I Build A Thing

Mastermind · February 14, 2026

Two features, done better than anyone

The line that crystallized the week's call was Chinat's: the product that wins an early market is usually the one that does one thing so well nobody questions why you built it.

I'd come in with a Pulse roadmap that had become too generous with itself. Automated outreach. Presence across a few public surfaces. Meeting notes. Live transcription. Visual memory. Persistent context. Agent-to-agent communication. Every one of those felt defensible on its own. Collectively they made the product impossible to describe in one sentence, which I've now come to believe is the leading indicator that a product is in trouble.

The interviews I've been running made it concrete. Founders kept describing two specific needs with real urgency. One was cold outreach at a scale they couldn't do manually, reaching fifty people a day with genuinely personalized messages, with almost no user effort beyond setup. Two was being present on the right surfaces at the right times without having to context-switch for each one. Everything else on my roadmap was wishlist material. Interesting, maybe useful, but nobody was leading with it.

The exercise this week is cutting. Every feature that doesn't serve the two founder jobs comes off the demo. Every capability that's technically impressive but isn't one of those two jobs gets shelved. That's uncomfortable because I'm proud of some of the things I'm cutting. The heartbeat layer, the active agent, the live transcription, all real engineering work. All of them stay in the code base. None of them lead.

Chinat pushed on why I'd been unwilling to cut. The honest answer is that breadth had been my psychological hedge. If the product can do ten things, one of them will hit, right? That's the story founders tell themselves when they haven't committed. The failure mode it produces is that you build a demo that does ten things badly and none of them spectacularly, and the audience walks away remembering none of it. Depth is what produces memory. Breadth is what produces polite nods.

The other frame that helped is thinking about the two jobs as distribution-shaped, not feature-shaped. Cold outreach at scale is not a feature, it's a wedge into founder distribution. If a founder starts using Pulse for outreach, they're using Pulse every day. That's the kind of habit that makes everything else we build cheaper to distribute, because we're already in the workflow. The second job, presence, compounds the same way. Once Pulse is responding on your behalf across the surfaces you live on, the surface area for future capabilities is already open.

The research side of my life is pushing the same discipline. The network-of-agents paper is narrowing to one specific claim rather than a framework. Agent networks become intelligent through structured interaction mechanisms, not through scale alone. The paper has to defend that claim and nothing else. Everything else is support structure. Same shape as Pulse's product cut. One main claim, everything else subordinate.

The part I'm sitting with is that the two founder jobs look small.

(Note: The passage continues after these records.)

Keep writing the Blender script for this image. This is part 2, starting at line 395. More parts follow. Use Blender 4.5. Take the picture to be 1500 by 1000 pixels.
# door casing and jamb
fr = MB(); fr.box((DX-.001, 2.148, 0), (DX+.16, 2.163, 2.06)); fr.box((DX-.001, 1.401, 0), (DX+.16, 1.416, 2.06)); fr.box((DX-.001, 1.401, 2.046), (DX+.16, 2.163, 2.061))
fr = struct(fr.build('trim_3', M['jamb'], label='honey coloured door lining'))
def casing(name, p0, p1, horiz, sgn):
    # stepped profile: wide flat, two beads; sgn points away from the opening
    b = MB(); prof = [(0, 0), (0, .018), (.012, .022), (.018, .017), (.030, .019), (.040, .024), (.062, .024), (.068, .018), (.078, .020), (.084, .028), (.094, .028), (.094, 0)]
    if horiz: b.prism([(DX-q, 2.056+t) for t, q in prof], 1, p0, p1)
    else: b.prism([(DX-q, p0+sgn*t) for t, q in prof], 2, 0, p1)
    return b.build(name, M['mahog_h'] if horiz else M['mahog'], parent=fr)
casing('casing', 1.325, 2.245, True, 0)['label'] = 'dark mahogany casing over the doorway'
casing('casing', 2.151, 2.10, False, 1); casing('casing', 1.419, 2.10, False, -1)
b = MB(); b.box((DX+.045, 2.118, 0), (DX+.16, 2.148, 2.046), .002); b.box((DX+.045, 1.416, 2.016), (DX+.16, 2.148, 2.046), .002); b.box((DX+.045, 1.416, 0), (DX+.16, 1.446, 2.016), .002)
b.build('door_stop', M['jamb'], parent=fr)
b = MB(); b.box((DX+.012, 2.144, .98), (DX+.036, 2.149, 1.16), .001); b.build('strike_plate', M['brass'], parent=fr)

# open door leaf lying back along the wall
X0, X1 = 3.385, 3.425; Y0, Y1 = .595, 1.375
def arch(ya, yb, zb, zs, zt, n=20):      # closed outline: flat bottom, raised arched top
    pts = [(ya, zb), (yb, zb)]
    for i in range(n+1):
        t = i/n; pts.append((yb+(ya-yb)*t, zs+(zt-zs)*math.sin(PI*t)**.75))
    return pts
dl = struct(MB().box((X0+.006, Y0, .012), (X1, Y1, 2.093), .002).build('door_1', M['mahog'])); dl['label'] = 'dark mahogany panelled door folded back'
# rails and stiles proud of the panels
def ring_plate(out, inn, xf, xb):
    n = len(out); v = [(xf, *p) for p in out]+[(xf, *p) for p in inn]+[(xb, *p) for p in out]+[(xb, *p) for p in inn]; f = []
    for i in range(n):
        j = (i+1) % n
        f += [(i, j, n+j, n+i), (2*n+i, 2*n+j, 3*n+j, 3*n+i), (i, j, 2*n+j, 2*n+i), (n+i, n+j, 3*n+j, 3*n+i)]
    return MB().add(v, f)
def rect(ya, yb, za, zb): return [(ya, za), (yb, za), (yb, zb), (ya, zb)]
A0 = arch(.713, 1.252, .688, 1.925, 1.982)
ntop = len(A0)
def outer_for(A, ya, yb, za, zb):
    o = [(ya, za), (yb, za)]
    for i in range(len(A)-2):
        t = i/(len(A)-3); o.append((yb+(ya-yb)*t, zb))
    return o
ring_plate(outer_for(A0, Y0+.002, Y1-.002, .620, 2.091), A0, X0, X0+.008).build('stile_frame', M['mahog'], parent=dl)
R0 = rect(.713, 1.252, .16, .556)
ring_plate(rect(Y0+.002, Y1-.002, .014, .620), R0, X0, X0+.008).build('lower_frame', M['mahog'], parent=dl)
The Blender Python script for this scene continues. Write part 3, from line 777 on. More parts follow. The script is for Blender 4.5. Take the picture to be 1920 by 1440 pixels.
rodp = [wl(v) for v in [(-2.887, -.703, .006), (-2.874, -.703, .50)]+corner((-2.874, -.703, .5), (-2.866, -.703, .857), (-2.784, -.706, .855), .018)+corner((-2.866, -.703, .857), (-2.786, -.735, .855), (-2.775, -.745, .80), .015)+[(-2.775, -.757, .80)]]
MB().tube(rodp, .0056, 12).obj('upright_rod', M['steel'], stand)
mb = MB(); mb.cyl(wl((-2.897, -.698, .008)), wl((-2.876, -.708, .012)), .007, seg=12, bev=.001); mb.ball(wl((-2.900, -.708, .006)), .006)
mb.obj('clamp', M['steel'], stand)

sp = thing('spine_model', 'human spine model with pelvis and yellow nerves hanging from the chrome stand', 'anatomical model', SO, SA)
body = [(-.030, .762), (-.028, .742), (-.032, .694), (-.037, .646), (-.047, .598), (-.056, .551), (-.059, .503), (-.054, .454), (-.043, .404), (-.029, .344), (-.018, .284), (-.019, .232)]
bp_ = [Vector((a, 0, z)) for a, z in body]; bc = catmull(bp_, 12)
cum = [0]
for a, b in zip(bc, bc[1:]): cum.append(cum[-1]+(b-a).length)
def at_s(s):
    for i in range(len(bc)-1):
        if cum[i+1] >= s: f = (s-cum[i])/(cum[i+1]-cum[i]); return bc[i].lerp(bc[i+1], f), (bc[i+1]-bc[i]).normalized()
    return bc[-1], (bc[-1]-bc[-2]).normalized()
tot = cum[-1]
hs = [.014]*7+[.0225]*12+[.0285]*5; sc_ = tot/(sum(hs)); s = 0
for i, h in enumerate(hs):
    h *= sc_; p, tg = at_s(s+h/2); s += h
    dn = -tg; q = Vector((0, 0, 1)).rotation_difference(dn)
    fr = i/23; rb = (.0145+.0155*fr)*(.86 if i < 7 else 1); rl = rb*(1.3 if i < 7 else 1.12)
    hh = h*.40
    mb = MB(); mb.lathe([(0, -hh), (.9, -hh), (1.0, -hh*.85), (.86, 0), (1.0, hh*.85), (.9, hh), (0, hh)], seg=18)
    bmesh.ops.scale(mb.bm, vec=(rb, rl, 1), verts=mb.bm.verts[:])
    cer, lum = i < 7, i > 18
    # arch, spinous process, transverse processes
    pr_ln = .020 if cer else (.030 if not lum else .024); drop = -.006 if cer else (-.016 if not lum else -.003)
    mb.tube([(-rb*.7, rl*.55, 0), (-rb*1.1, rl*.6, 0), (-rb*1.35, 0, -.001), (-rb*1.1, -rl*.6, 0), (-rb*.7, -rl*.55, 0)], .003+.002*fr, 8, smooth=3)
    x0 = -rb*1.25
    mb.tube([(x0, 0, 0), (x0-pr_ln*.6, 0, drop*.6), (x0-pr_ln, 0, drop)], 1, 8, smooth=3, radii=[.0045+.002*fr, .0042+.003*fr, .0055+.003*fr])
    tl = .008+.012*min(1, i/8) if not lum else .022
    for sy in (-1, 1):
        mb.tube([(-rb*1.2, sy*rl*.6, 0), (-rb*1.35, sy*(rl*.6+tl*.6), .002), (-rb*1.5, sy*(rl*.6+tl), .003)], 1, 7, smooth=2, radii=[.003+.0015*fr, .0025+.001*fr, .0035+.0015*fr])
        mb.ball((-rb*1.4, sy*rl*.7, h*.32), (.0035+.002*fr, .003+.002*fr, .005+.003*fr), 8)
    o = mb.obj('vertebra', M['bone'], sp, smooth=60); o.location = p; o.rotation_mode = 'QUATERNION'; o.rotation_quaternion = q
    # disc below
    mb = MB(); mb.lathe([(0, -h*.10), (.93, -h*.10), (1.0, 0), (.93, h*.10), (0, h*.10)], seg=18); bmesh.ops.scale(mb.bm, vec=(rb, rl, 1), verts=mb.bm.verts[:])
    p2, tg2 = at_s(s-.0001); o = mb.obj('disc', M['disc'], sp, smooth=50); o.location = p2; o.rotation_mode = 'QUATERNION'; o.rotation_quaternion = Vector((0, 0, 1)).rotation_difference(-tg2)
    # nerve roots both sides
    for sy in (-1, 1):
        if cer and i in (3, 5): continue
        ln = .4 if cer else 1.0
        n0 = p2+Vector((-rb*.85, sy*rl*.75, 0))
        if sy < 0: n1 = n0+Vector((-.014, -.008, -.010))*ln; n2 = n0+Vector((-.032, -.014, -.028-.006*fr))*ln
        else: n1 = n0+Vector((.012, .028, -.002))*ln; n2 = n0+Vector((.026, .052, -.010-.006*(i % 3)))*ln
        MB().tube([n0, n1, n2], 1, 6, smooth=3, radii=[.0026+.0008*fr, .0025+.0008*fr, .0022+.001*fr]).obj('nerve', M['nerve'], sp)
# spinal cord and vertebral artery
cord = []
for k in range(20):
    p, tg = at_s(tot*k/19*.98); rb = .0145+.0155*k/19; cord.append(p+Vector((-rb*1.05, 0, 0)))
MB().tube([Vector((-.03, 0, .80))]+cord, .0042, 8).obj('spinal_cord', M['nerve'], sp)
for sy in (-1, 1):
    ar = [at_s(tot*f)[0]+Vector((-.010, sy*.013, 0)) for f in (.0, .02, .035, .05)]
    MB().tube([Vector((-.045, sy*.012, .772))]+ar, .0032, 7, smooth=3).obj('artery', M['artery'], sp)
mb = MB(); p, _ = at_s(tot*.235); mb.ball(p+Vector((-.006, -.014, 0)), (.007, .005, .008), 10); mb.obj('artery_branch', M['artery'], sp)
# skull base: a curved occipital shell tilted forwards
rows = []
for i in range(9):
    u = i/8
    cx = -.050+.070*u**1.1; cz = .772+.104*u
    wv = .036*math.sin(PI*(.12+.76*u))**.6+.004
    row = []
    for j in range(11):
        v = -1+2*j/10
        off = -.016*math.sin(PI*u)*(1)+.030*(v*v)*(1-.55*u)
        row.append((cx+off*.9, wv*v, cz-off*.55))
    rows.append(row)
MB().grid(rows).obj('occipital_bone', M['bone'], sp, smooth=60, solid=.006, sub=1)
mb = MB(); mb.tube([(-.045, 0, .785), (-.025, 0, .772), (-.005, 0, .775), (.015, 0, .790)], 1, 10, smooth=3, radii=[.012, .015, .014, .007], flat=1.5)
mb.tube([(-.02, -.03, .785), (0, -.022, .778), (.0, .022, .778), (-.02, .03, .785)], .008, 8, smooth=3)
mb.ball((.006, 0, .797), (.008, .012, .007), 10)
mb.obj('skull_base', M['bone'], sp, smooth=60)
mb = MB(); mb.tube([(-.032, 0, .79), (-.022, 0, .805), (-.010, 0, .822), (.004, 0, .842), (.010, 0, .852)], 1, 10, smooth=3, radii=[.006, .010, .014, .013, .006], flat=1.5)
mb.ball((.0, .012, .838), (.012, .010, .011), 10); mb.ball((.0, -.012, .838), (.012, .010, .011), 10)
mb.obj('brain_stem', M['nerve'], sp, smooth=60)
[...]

Cold outreach is a thing other products do. Presence is a thing other products do. What's the moat? The honest answer is that the moat is depth, not category novelty. Our job is to do one or both of these so well that a founder comparing us to the generic alternative sees a clear gap. That's a different kind of moat than a technical novelty moat, and it's the kind I've been reluctant to lean on because it feels less academically interesting. But depth is what produces retention, and retention is what produces a business.

Chinat mirrored the same move from the MentorMates side. He's running a flagship hackathon in Hong Kong in July and he's treating that event as the forcing function for the whole product, not as a marketing moment. Same shape: one big test that forces everything to get sharp. In his case, an event with a thousand participants. In my case, a demo that does one or two things end-to-end with zero slop.

The last thing worth naming. I've been measuring progress by feature count, which is a bad metric for early products. The right metric is clarity. Can I describe Pulse in one sentence that a founder would react to? Can I demo it in ninety seconds in a way that tells a whole story? If not, I haven't cut enough.

The check I'm making on myself: by the next mastermind, the demo tells one story, end-to-end, and the paper has a one-page abstract that holds together. If the demo still has five use cases in it, I haven't done the work.